Since we’re obviously not going to stop them, maybe we can ridicule them into behaving. Each news story is more ridiculous than the last.  These motherf***ers are stealing everything.  Oil, grain, people off of cruise ships…watch your ass America. I understand the fear of rifles and “shoulder-mounted” missiles…actually, no I don’t. Unless they’re sailing in a paper ship, rifles aren’t sinking shit, in order to sink the ship they’d need missiles.  But sinking the ship would be counterintuitive, since the ship is their ransom.  Are they merely talking their way onto the ships?  Are they offering ancient African treasures?   I am forced to conclude that these crews are not really gung-ho about their oil, their grain, their people, whatever.  Maybe they want to take a ride on a cool 1980’s era speedboat. Now I can’t underestimate the gangster these Africans, but my knowledge of sea creatures tell me that if a big ass blue whale (or whale shark) decided to go for a swim in or around the speedboat, these pirates would be sunk. That, in my book, is not very gangster at all.

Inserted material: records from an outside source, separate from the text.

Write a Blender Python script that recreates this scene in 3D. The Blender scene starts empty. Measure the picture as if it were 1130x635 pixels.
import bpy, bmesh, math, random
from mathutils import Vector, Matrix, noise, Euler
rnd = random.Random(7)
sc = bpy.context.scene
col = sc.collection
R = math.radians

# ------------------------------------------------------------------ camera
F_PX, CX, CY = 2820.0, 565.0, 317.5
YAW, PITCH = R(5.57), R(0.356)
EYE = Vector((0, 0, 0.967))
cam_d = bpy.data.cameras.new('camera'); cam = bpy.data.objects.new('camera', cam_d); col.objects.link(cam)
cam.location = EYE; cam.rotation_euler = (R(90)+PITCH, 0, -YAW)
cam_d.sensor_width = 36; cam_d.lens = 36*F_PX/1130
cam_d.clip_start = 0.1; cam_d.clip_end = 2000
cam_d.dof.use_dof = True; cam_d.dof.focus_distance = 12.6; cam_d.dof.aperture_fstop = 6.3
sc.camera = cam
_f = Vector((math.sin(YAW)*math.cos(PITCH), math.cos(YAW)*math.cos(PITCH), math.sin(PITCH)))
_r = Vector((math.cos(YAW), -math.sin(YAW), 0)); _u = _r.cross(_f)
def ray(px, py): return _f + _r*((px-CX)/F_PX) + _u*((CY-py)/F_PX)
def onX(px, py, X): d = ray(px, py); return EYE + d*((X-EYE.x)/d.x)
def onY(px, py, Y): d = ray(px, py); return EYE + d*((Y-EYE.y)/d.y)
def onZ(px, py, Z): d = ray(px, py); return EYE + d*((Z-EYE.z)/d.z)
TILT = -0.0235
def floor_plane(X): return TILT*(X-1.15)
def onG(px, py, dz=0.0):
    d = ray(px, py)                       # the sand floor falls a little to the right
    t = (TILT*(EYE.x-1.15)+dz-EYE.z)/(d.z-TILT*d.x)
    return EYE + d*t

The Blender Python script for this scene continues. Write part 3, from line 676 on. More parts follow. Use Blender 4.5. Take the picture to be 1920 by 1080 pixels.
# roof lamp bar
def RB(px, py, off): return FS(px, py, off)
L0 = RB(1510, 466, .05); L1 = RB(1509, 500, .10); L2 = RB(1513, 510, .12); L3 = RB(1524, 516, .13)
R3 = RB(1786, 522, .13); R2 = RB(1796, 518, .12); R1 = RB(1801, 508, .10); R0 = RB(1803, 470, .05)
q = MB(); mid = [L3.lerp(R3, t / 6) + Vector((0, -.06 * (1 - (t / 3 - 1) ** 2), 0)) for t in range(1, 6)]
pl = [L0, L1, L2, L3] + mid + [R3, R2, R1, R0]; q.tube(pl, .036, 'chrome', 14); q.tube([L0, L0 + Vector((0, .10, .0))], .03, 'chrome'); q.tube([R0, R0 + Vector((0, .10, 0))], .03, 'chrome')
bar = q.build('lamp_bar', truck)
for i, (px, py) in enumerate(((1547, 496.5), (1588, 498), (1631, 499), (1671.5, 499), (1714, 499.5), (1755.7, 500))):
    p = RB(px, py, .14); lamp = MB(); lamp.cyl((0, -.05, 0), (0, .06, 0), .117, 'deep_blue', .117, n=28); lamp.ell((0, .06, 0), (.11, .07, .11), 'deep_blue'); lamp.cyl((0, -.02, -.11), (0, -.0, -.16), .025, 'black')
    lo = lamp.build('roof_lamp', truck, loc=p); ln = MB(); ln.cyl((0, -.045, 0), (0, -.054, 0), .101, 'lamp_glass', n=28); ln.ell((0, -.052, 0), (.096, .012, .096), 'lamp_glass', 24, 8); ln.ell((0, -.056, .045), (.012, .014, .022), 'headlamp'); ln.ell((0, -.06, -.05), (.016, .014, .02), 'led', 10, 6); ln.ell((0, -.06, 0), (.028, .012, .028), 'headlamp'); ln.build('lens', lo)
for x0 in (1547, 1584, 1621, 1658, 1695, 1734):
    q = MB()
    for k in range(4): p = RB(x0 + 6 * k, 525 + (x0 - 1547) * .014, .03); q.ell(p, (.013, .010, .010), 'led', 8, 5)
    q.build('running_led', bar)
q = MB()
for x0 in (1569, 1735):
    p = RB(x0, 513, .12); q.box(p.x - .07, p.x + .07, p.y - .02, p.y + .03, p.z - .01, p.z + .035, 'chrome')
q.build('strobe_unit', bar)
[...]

...no ships in this picture...

...no ships in this picture, just whales...

Do these acts of piracy happen at night?   Can barely go to the bathroom in the middle of the night without turning on 3 lights, and even then, my aim is shoddy.  You’re telling me that a group of “pirates” are prowling along the high seas in the pitch-black darkness with a f**king maglite and some guns?  I’m sorry, this isn’t sad at all; it’s pretty damn hilarious.

*I know this is Disney’s creation, but still
**Not that you thought they would, but the only navy in Africa is in South Africa.  That is about as helpful as having a bulletproof vest in New York, when you get shot in Boston.